**** RECORD SET ****
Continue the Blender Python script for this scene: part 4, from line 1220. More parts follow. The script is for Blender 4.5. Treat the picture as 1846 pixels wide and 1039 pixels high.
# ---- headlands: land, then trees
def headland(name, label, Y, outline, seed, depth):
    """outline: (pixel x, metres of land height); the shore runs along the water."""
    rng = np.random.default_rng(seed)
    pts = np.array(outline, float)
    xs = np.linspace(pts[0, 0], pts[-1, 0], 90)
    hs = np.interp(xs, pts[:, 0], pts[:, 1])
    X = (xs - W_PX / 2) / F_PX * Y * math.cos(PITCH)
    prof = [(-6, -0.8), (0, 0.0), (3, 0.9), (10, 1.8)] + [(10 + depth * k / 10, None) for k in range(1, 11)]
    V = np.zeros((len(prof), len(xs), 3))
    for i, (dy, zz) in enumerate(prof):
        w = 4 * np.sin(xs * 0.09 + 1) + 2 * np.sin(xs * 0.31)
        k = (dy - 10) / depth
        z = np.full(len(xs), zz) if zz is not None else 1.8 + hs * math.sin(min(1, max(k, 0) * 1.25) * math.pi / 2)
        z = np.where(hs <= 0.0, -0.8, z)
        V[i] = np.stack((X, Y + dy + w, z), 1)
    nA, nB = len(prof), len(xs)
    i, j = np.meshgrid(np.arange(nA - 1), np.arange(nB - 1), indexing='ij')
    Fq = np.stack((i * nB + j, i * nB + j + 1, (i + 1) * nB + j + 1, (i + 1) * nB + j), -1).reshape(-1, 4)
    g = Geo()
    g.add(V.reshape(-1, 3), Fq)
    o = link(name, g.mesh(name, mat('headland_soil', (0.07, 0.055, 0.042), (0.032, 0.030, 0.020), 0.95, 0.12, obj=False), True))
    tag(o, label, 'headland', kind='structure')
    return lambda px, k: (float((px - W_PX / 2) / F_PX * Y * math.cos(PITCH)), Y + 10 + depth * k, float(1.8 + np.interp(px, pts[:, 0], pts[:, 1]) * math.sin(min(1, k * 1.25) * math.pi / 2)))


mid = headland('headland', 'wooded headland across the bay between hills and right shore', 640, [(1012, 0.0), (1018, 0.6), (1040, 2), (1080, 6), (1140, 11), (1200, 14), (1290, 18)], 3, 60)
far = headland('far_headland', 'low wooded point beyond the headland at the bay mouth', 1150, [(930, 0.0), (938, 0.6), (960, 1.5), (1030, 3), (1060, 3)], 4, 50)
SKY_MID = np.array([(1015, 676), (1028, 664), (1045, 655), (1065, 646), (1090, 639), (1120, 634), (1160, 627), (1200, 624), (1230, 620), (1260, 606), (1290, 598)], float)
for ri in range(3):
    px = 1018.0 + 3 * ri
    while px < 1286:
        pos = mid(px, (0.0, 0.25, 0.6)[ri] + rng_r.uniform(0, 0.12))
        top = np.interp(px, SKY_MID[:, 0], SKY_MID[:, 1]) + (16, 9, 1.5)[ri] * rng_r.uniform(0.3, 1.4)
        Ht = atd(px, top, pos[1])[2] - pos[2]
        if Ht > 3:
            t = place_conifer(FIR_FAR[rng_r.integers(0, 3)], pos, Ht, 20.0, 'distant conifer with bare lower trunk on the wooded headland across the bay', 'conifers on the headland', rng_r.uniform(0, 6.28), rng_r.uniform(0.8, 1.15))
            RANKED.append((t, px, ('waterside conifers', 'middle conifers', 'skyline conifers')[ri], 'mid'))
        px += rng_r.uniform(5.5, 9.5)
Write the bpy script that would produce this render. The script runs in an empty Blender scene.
****
Faithfully transcribe the whole of the data.

Continue the Blender Python script for this scene: part 4, from line 1220. More parts follow. The script is for Blender 4.5. Treat the picture as 1846 pixels wide and 1039 pixels high.
# ---- headlands: land, then trees
def headland(name, label, Y, outline, seed, depth):
    """outline: (pixel x, metres of land height); the shore runs along the water."""
    rng = np.random.default_rng(seed)
    pts = np.array(outline, float)
    xs = np.linspace(pts[0, 0], pts[-1, 0], 90)
    hs = np.interp(xs, pts[:, 0], pts[:, 1])
    X = (xs - W_PX / 2) / F_PX * Y * math.cos(PITCH)
    prof = [(-6, -0.8), (0, 0.0), (3, 0.9), (10, 1.8)] + [(10 + depth * k / 10, None) for k in range(1, 11)]
    V = np.zeros((len(prof), len(xs), 3))
    for i, (dy, zz) in enumerate(prof):
        w = 4 * np.sin(xs * 0.09 + 1) + 2 * np.sin(xs * 0.31)
        k = (dy - 10) / depth
        z = np.full(len(xs), zz) if zz is not None else 1.8 + hs * math.sin(min(1, max(k, 0) * 1.25) * math.pi / 2)
        z = np.where(hs <= 0.0, -0.8, z)
        V[i] = np.stack((X, Y + dy + w, z), 1)
    nA, nB = len(prof), len(xs)
    i, j = np.meshgrid(np.arange(nA - 1), np.arange(nB - 1), indexing='ij')
    Fq = np.stack((i * nB + j, i * nB + j + 1, (i + 1) * nB + j + 1, (i + 1) * nB + j), -1).reshape(-1, 4)
    g = Geo()
    g.add(V.reshape(-1, 3), Fq)
    o = link(name, g.mesh(name, mat('headland_soil', (0.07, 0.055, 0.042), (0.032, 0.030, 0.020), 0.95, 0.12, obj=False), True))
    tag(o, label, 'headland', kind='structure')
    return lambda px, k: (float((px - W_PX / 2) / F_PX * Y * math.cos(PITCH)), Y + 10 + depth * k, float(1.8 + np.interp(px, pts[:, 0], pts[:, 1]) * math.sin(min(1, k * 1.25) * math.pi / 2)))


mid = headland('headland', 'wooded headland across the bay between hills and right shore', 640, [(1012, 0.0), (1018, 0.6), (1040, 2), (1080, 6), (1140, 11), (1200, 14), (1290, 18)], 3, 60)
far = headland('far_headland', 'low wooded point beyond the headland at the bay mouth', 1150, [(930, 0.0), (938, 0.6), (960, 1.5), (1030, 3), (1060, 3)], 4, 50)
SKY_MID = np.array([(1015, 676), (1028, 664), (1045, 655), (1065, 646), (1090, 639), (1120, 634), (1160, 627), (1200, 624), (1230, 620), (1260, 606), (1290, 598)], float)
for ri in range(3):
    px = 1018.0 + 3 * ri
    while px < 1286:
        pos = mid(px, (0.0, 0.25, 0.6)[ri] + rng_r.uniform(0, 0.12))
        top = np.interp(px, SKY_MID[:, 0], SKY_MID[:, 1]) + (16, 9, 1.5)[ri] * rng_r.uniform(0.3, 1.4)
        Ht = atd(px, top, pos[1])[2] - pos[2]
        if Ht > 3:
            t = place_conifer(FIR_FAR[rng_r.integers(0, 3)], pos, Ht, 20.0, 'distant conifer with bare lower trunk on the wooded headland across the bay', 'conifers on the headland', rng_r.uniform(0, 6.28), rng_r.uniform(0.8, 1.15))
            RANKED.append((t, px, ('waterside conifers', 'middle conifers', 'skyline conifers')[ri], 'mid'))
        px += rng_r.uniform(5.5, 9.5)
Write the bpy script that would produce this render. The script runs in an empty Blender scene.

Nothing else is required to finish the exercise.